So eben trifft bei uns die Trauerkunde ein, daß der liebe Onkel Gottlieb gestern früh um 4 Uhr in München verschieden ist. Vorbereitet waren wir bereits durch die letzten bedenklichen Nachrichten über seine schwere Erkrankung in Folge einer Erkältung; zuletzt ist Brustwassersucht hinzugetreten, an der er noch acht Tage lang schwer zu leiden hatte. 1798 im Mai geboren1 hat er das 79. Lebensjahr nicht ganz vollendet! Er war ein herzlicher und seltener Mann von Geist und Charakter, frisch und geistig lebendig bis zuletzt und bei streng kirchlicher Richtung immer von vielseitigen Interessen bewegt, mit einem warmen Herzen voll Liebe und Freundlichkeit.

So habe ich ihn noch im vergangenen October gefunden, wo ich ihn jedoch leider nur wenig sah, weil er sich meist auf der Feldmühle aufhielt. Seine treue Fürsorge war in letzter Zeit besonders dem Münchener Diakonissenhaus gewidmet, welches er mit begründet.

Wie wird die Tante Thekla den Verlust ertragen! Morgen früh soll die Beerdigung sein. –

Für meine liebe Susanna bin ich doch recht in Sorge. Sie ist brustleidend und sehr kraftlos, ohne allen Appetit; nur der Schlaf ist gut, wenn nicht bisweilen durch heftigen und schmerzlichen Husten gestört, der sich zumeist des Morgens einstellt. Heute ist sie wegen Brustschmerzen im Bett liegen geblieben.

In 14 Tagen wollte ich sie mit Sophiechen nach dem südlichen Tirol in die Gegend von Botzen bringen, nicht nach Meran, sondern etwa nach Gries bei Botzen, dessen geschütztere Lage vorgezogen wird. An eine weitere Reise ist nicht zu denken. In St. Remo herrschen im März, wie mir die Tante von dort schrieb, sehr angreifende Seewinde. Davos wird im März bei Eintritt der Schneeschmelze geflohen; erst Ende Mai gehen die Kranken wieder dorthin. Das bleibt uns später noch vorbehalten.
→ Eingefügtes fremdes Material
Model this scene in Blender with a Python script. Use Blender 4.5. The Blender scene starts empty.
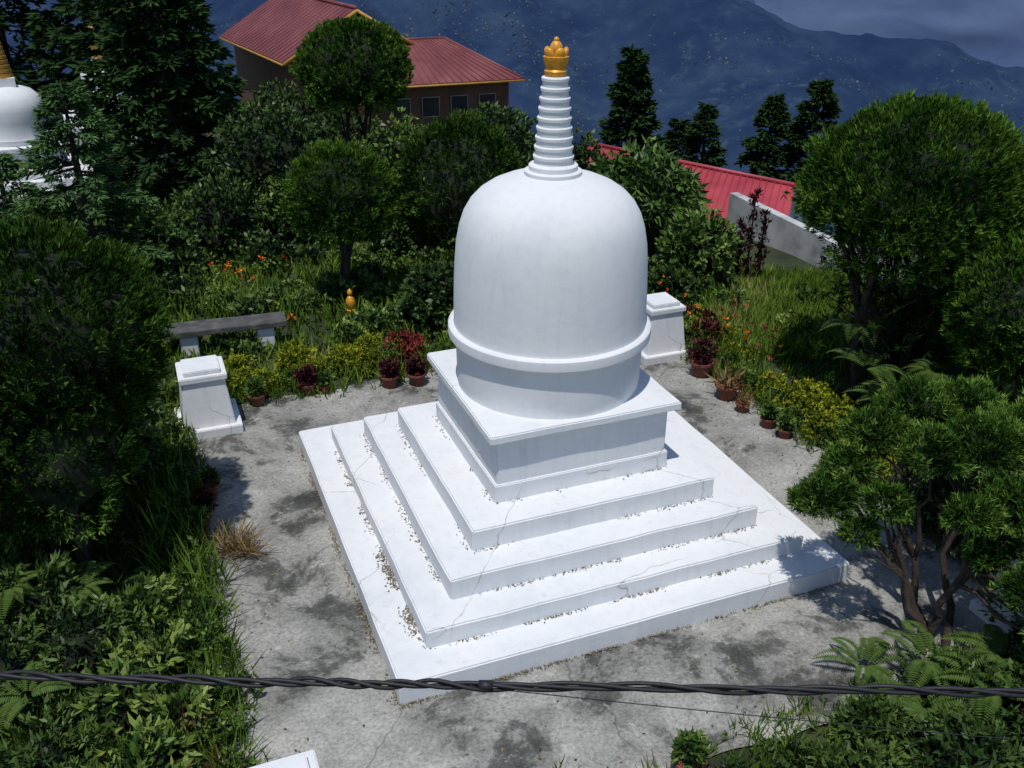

Wenn ich Susanna sicher untergebracht habe und sie verlassen kann, bleibt Sophie bei ihr zurück, währende Marie hier den Haushalt leitet. Georg wird im März zum Examen nach München einberufen werden; die Bedingungen sind sehr erleichtert worden, doch wird es immer noch hart gehen, daß er sie erfüllt: an Fleiß läßt er es nicht fehlen.

Susanna hat Euch vor einigen Tagen das Bild der seligen Mutter geschickt und läßt Euch grüßen.

Ob ich nach Berlin kommen kann, wird sich später finden; ich habe an Waitz geschrieben, daß die Sitzungen2 erst auf die zweite Woche des April möchten anberaumt werden.

In treuer Liebe
Dein Bruder Karl.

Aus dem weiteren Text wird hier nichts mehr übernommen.